The Sex Pistols’ debut single Anarchy in the U.K. was released 40 years ago. To mark the occasion, Joe Corré — son of punk icons Vivienne Westwood and Malcolm McLaren, the band’s manager — set fire to $7 million of rare punk memorabilia, along with effigies of politicians, on a boat on the Thames. The blaze is said to have included an original acetate copy of Anarchy in the U.K., clothing belonging to Westwood and Johnny Rotten (Sex Pistols’ lead singer), and a Sid Vicious doll.


Corré, who founded the lingerie label Agent Provocateur, organized the blaze out of disgust for Punk London, a series of events celebrating the 4th decade of the anti-establishment movement, a festival apparently supported by the Queen. “Rather than a movement for change,” he laments, “punk has become like a fucking museum piece or a tribute act.”

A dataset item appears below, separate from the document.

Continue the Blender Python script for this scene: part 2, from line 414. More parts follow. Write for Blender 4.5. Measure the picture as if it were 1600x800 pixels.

“It’s time we threw it all on the fire and started again,” he told The Guardian. “I think this is the right opportunity to say: you know what? Punk is dead. Stop conning a younger generation that it somehow has any currency to deal with the issues that they face.”

Vivienne Westwood also made a speech about climate change at the event, stating, “My job as an activist is to try to make things clear so that we can understand things and find the solution.” If his father were alive, Corré says he, too, “would have taken this opportunity to say something. Whether or not he would have agreed with burning all the stuff — and I think he probably would have done — I think he’d think it was kind of hilarious.”

There’s been plenty of opposition to the ceremonial act, however. John Lydon (formerly Johnny Rotten) ridiculed the idea, calling Corré a “selfish fucking lingerie expert.” Corré should’ve sold the collection, he said, and donated the proceeds to the homeless or bought guitars for young people.

“I don’t think he’s had anything relevant to say for the past 10 or 20 years,” Corré riposted. “The job of the state is now taken up by the charity sector. These things are becoming corporations in their own right. Punk rock to me is not about music. I don’t know what 28,000 guitars would really do.”